In the material below, identify each line bearing the word "scene". Reproduce those lines.

## Begin GIVEN MATERIAL

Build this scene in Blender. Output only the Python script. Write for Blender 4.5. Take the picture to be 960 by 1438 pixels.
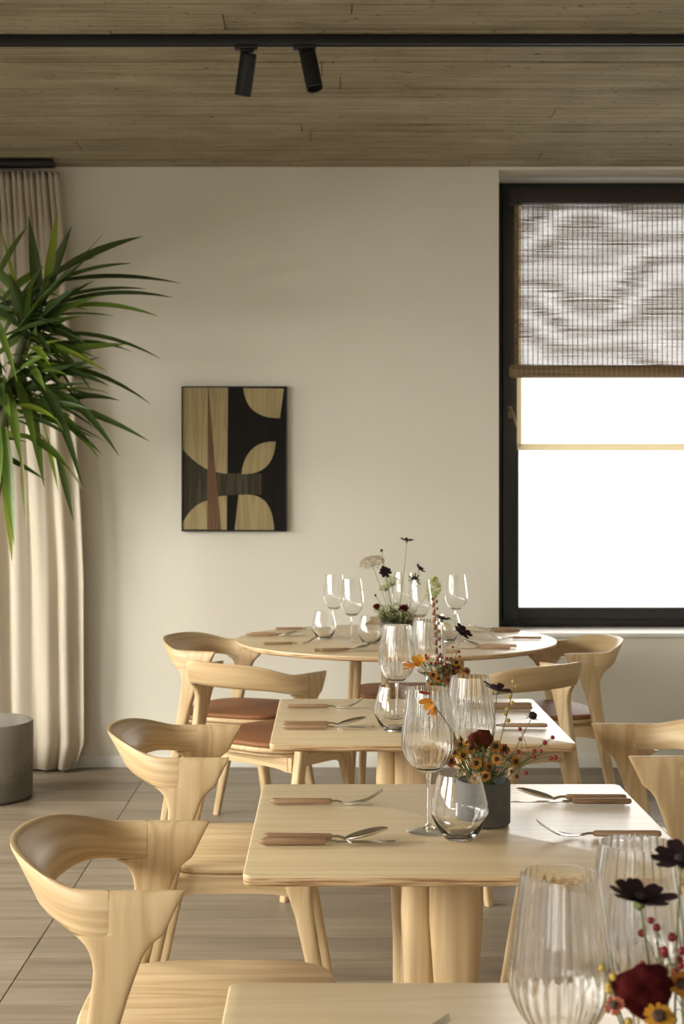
import bpy, bmesh, math, random
from mathutils import Vector, Matrix, noise
random.seed(7)
PI = math.pi
for o in list(bpy.data.objects):
    bpy.data.objects.remove(o)
scn = bpy.context.scene
COL = scn.collection

# ------------------------------------------------------------------ camera, light, exposure
F, CX, CY, CH = 2040.0, 460.0, 690.0, 1.325          # focal length in px, vanishing point, eye height (960x1438 frame)
cam = bpy.data.cameras.new('camera')
cam.sensor_fit = 'VERTICAL'; cam.sensor_height = 36.0; cam.sensor_width = 24.0
cam.lens = F / 1438 * 36.0
cam.shift_x = (480 - CX) / 1438; cam.shift_y = (CY - 719) / 1438
cam.clip_start = 0.05
cam.dof.use_dof = True; cam.dof.focus_distance = 2.7; cam.dof.aperture_fstop = 11
camo = bpy.data.objects.new('camera', cam); COL.objects.link(camo)
camo.location = (0, 0, CH); camo.rotation_euler = (PI / 2, 0, 0)
scn.camera = camo

world = bpy.data.worlds.new('overcast_sky'); scn.world = world; world.use_nodes = True
bg = world.node_tree.nodes['Background']
bg.inputs[0].default_value = (1.0, 0.985, 0.96, 1); bg.inputs[1].default_value = 1.15

def area(name, loc, direction, sx, sy, power, col):
    l = bpy.data.lights.new(name, 'AREA'); l.shape = 'RECTANGLE'; l.size = sx; l.size_y = sy
    l.energy = power; l.color = col
    o = bpy.data.objects.new(name, l); COL.objects.link(o); o.location = loc
    o.rotation_euler = Vector(direction).to_track_quat('-Z', 'Y').to_euler()
    return o
WIN_BAYS = [(-2.6, -0.9), (-0.6, 1.1), (1.4, 3.1), (3.4, 5.1), (5.3, 6.5)]   # glazed bays in the left wall
for b0, b1 in WIN_BAYS:
    area('daylight', (-3.35, (b0 + b1) / 2, 2.4), (1, 0.12, -0.95), b1 - b0, 2.4, (180 if b1 < 6 else 115) * (b1 - b0), (1.0, 0.968, 0.875))
area('daylight', (-1.5, -3.9, 1.7), (0.12, 1, -0.5), 1.3, 2.4, 62, (1.0, 0.968, 0.875))
area('daylight', (2.2, 9.8, 2.1), (-0.1, -1, -0.1), 6.0, 3.2, 300, (1.0, 0.96, 0.90))

scn.view_settings.view_transform = 'Standard'; scn.view_settings.look = 'None'
scn.view_settings.gamma = 1.0; scn.view_settings.use_curve_mapping = False
scn.view_settings.exposure = 0.22

def at(px, py, d):
    """a point the photograph shows at (px, py), standing d metres into the room"""
    return Vector(((px - CX) * d / F, d, CH - (py - CY) * d / F))

# ------------------------------------------------------------------ materials
def mat(name):
    m = bpy.data.materials.new(name); m.use_nodes = True
    nt = m.node_tree
    return m, nt, nt.nodes, nt.links, nt.nodes['Principled BSDF']
def plain(name, col, rough=0.5, metal=0.0, spec=0.5, sss=0, vary=0.0):
    m, nt, N, L, b = mat(name)
    b.inputs['Base Color'].default_value = (*col, 1); b.inputs['Roughness'].default_value = rough
    b.inputs['Metallic'].default_value = metal; b.inputs['Specular IOR Level'].default_value = spec
    n = N.new('ShaderNodeTexNoise'); n.inputs['Scale'].default_value = 60; n.inputs['Detail'].default_value = 3
    tc = N.new('ShaderNodeTexCoord'); L.new(tc.outputs['Object'], n.inputs['Vector'])
    if vary:
        r = N.new('ShaderNodeMapRange'); r.inputs['To Min'].default_value = 1 - vary; r.inputs['To Max'].default_value = 1 + vary
        L.new(n.outputs['Fac'], r.inputs['Value'])
        x = N.new('ShaderNodeVectorMath'); x.operation = 'SCALE'; x.inputs[0].default_value = col
        L.new(r.outputs[0], x.inputs['Scale']); L.new(x.outputs[0], b.inputs['Base Color'])
    return m
def ramp(N, stops):
    r = N.new('ShaderNodeValToRGB'); e = r.color_ramp.elements
    while len(e) < len(stops): e.new(0.5)
    for el, (p, c) in zip(e, stops):
        el.position = p; el.color = (*c, 1)
    return r

def wood(name, axis, light, dark, rough=0.42, scale=1.0, coarse=1.0, coord='Object', spec=0.45):
    m, nt, N, L, b = mat(name)
    tc = N.new('ShaderNodeTexCoord'); oi = N.new('ShaderNodeObjectInfo')
    add = N.new('ShaderNodeVectorMath'); add.operation = 'ADD'
    mul = N.new('ShaderNodeVectorMath'); mul.operation = 'SCALE'; mul.inputs[0].default_value = (7.3, 3.1, 5.7)
    L.new(oi.outputs['Random'], mul.inputs['Scale']); L.new(tc.outputs[coord], add.inputs[0]); L.new(mul.outputs[0], add.inputs[1])
    mp = N.new('ShaderNodeMapping'); s = [9 * scale] * 3; s['xyz'.index(axis)] = 0.75 * scale
    mp.inputs['Scale'].default_value = s; L.new(add.outputs[0], mp.inputs['Vector'])
    n1 = N.new('ShaderNodeTexNoise'); n1.inputs['Scale'].default_value = 1.3 * coarse; n1.inputs['Detail'].default_value = 2; n1.inputs['Distortion'].default_value = 0.6
    L.new(mp.outputs[0], n1.inputs['Vector'])
    # growth rings: sine of the broad noise
    k = N.new('ShaderNodeMath'); k.operation = 'MULTIPLY'; k.inputs[1].default_value = 42; L.new(n1.outputs['Fac'], k.inputs[0])
    sn = N.new('ShaderNodeMath'); sn.operation = 'SINE'; L.new(k.outputs[0], sn.inputs[0])
    mr = N.new('ShaderNodeMapRange'); mr.inputs['From Min'].default_value = -1; L.new(sn.outputs[0], mr.inputs['Value'])
    mp2 = N.new('ShaderNodeMapping'); s2 = [160 * scale] * 3; s2['xyz'.index(axis)] = 5 * scale
    mp2.inputs['Scale'].default_value = s2; L.new(add.outputs[0], mp2.inputs['Vector'])
    n2 = N.new('ShaderNodeTexNoise'); n2.inputs['Scale'].default_value = 1; n2.inputs['Detail'].default_value = 3; L.new(mp2.outputs[0], n2.inputs['Vector'])
    mx = N.new('ShaderNodeMix'); mx.inputs['Factor'].default_value = 0.55
    L.new(mr.outputs[0], mx.inputs[2]); L.new(n2.outputs['Fac'], mx.inputs[3])
    mx2 = N.new('ShaderNodeMix'); mx2.inputs['Factor'].default_value = 0.4
    L.new(mx.outputs[0], mx2.inputs[2]); L.new(n1.outputs['Fac'], mx2.inputs[3])
    r = ramp(N, [(0.25, light), (0.72, dark)]); L.new(mx2.outputs[0], r.inputs['Fac'])
    L.new(r.outputs[0], b.inputs['Base Color'])
    b.inputs['Roughness'].default_value = rough; b.inputs['Specular IOR Level'].default_value = spec
    bp = N.new('ShaderNodeBump'); bp.inputs['Strength'].default_value = 0.06; bp.inputs['Distance'].default_value = 0.002
    L.new(n2.outputs['Fac'], bp.inputs['Height']); L.new(bp.outputs[0], b.inputs['Normal'])
    return m
OAK_L, OAK_D = (0.63, 0.47, 0.275), (0.45, 0.305, 0.155)
WX = wood('oak_grain_x', 'x', OAK_L, OAK_D); WY = wood('oak_grain_y', 'y', OAK_L, OAK_D); WZ = wood('oak_grain_z', 'z', OAK_L, OAK_D)
WUV = wood('oak_grain_bent', 'x', OAK_L, OAK_D, coord='UV')
WTOP = wood('oak_tabletop', 'x', (0.66, 0.52, 0.325), (0.55, 0.415, 0.235), rough=0.36, coarse=0.8)

def plywood():
    m, nt, N, L, b = mat('plywood_edge')
    tc = N.new('ShaderNodeTexCoord')
    n = N.new('ShaderNodeTexNoise'); mp = N.new('ShaderNodeMapping'); mp.inputs['Scale'].default_value = (9, 9, 260)
    L.new(tc.outputs['Object'], mp.inputs['Vector']); L.new(mp.outputs[0], n.inputs['Vector'])
    n.inputs['Scale'].default_value = 1; n.inputs['Detail'].default_value = 2
    r = ramp(N, [(0.40, (0.30, 0.16, 0.075)), (0.5, (0.52, 0.34, 0.18)), (0.58, (0.62, 0.45, 0.26))])
    L.new(n.outputs['Fac'], r.inputs['Fac']); L.new(r.outputs[0], b.inputs['Base Color']); b.inputs['Roughness'].default_value = 0.55
    return m
PLY = plywood()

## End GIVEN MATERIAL

SOLUTION:
Build this scene in Blender. Output only the Python script. Write for Blender 4.5. Take the picture to be 960 by 1438 pixels.
scn = bpy.context.scene